Scene script records:
--- BEGIN ---
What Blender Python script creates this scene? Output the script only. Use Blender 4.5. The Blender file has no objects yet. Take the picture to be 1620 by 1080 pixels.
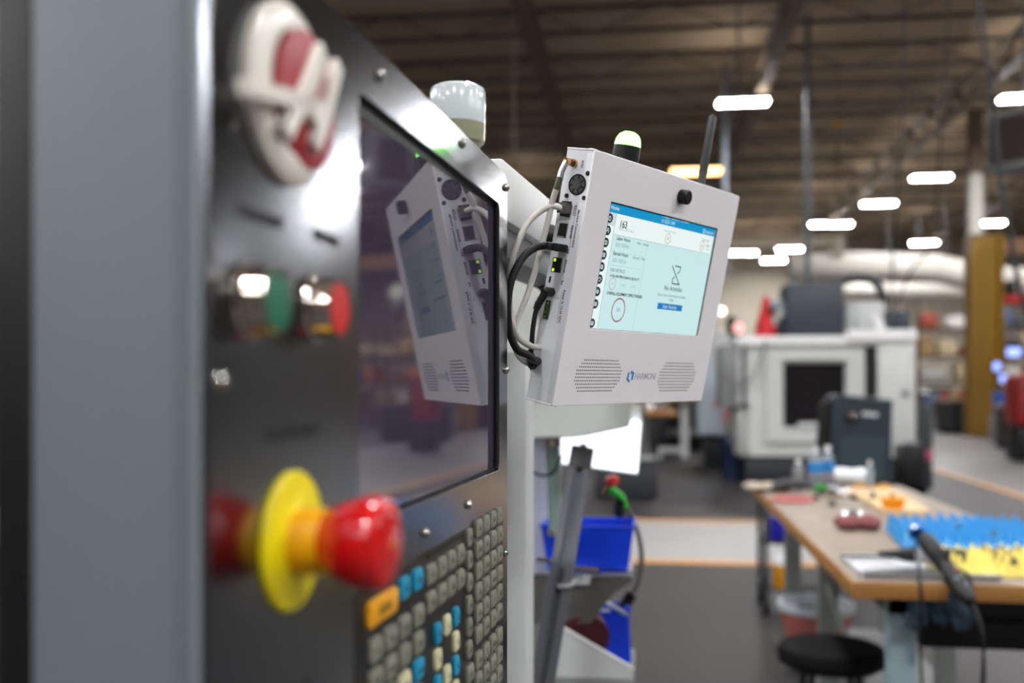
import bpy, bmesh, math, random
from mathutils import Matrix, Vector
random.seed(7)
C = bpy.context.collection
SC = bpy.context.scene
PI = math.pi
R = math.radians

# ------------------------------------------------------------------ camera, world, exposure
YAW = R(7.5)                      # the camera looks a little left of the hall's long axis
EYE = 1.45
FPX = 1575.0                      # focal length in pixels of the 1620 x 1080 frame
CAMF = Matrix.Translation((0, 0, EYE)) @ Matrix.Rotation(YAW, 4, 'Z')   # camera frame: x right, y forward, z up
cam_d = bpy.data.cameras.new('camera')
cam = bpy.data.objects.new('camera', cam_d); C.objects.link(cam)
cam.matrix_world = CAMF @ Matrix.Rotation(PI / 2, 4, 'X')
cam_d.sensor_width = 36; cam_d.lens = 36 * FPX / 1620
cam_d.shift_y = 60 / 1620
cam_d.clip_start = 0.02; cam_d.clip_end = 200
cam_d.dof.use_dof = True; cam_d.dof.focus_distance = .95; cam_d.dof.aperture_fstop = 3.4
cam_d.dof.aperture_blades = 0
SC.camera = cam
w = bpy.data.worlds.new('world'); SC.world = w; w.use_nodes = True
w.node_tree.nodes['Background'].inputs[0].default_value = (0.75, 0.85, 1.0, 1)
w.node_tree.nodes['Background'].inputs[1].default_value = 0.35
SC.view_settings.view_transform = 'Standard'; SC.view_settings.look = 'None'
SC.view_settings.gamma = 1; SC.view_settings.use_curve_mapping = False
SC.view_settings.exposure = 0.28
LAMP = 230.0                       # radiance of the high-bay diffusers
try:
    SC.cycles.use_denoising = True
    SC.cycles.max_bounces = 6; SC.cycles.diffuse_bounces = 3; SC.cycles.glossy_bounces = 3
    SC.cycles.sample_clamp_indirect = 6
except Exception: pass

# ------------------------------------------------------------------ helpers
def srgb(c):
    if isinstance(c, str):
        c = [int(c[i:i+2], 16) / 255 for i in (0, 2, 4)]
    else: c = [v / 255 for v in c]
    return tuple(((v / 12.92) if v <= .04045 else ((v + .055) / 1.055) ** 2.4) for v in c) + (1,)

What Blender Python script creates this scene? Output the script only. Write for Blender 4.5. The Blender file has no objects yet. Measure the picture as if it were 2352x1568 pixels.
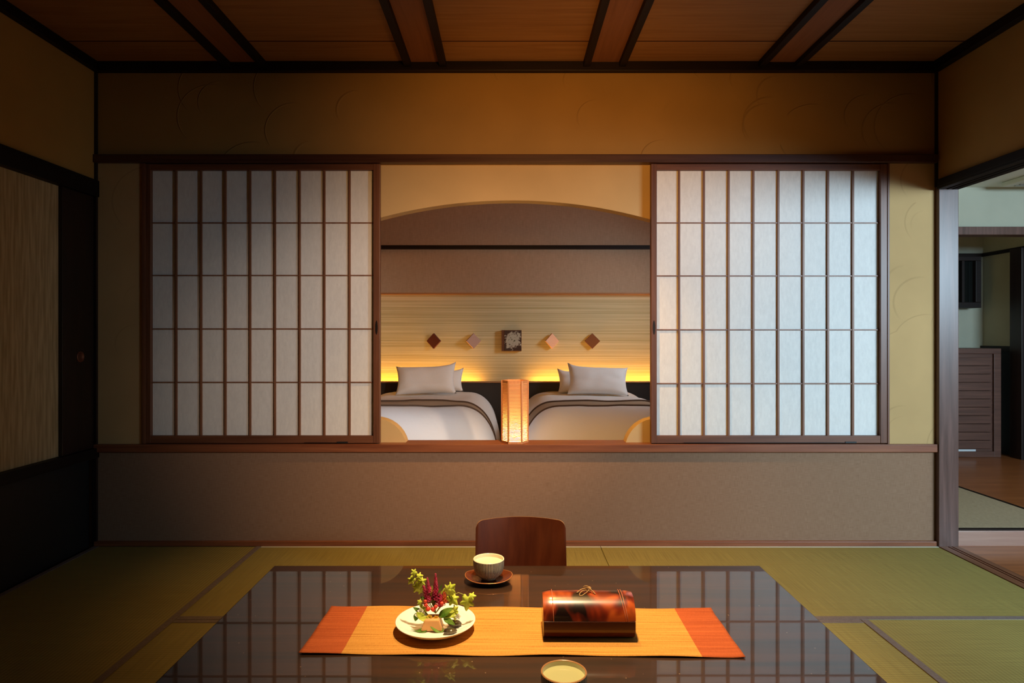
--- END ---
• TASK PROMPT
Copy everything in the records above except the pictures, exactly as written.

• THE RESULT
What Blender Python script creates this scene? Output the script only. Use Blender 4.5. The Blender file has no objects yet. Take the picture to be 1620 by 1080 pixels.
import bpy, bmesh, math, random
from mathutils import Matrix, Vector
random.seed(7)
C = bpy.context.collection
SC = bpy.context.scene
PI = math.pi
R = math.radians

# ------------------------------------------------------------------ camera, world, exposure
YAW = R(7.5)                      # the camera looks a little left of the hall's long axis
EYE = 1.45
FPX = 1575.0                      # focal length in pixels of the 1620 x 1080 frame
CAMF = Matrix.Translation((0, 0, EYE)) @ Matrix.Rotation(YAW, 4, 'Z')   # camera frame: x right, y forward, z up
cam_d = bpy.data.cameras.new('camera')
cam = bpy.data.objects.new('camera', cam_d); C.objects.link(cam)
cam.matrix_world = CAMF @ Matrix.Rotation(PI / 2, 4, 'X')
cam_d.sensor_width = 36; cam_d.lens = 36 * FPX / 1620
cam_d.shift_y = 60 / 1620
cam_d.clip_start = 0.02; cam_d.clip_end = 200
cam_d.dof.use_dof = True; cam_d.dof.focus_distance = .95; cam_d.dof.aperture_fstop = 3.4
cam_d.dof.aperture_blades = 0
SC.camera = cam
w = bpy.data.worlds.new('world'); SC.world = w; w.use_nodes = True
w.node_tree.nodes['Background'].inputs[0].default_value = (0.75, 0.85, 1.0, 1)
w.node_tree.nodes['Background'].inputs[1].default_value = 0.35
SC.view_settings.view_transform = 'Standard'; SC.view_settings.look = 'None'
SC.view_settings.gamma = 1; SC.view_settings.use_curve_mapping = False
SC.view_settings.exposure = 0.28
LAMP = 230.0                       # radiance of the high-bay diffusers
try:
    SC.cycles.use_denoising = True
    SC.cycles.max_bounces = 6; SC.cycles.diffuse_bounces = 3; SC.cycles.glossy_bounces = 3
    SC.cycles.sample_clamp_indirect = 6
except Exception: pass

# ------------------------------------------------------------------ helpers
def srgb(c):
    if isinstance(c, str):
        c = [int(c[i:i+2], 16) / 255 for i in (0, 2, 4)]
    else: c = [v / 255 for v in c]
    return tuple(((v / 12.92) if v <= .04045 else ((v + .055) / 1.055) ** 2.4) for v in c) + (1,)

What Blender Python script creates this scene? Output the script only. Write for Blender 4.5. The Blender file has no objects yet. Measure the picture as if it were 2352x1568 pixels.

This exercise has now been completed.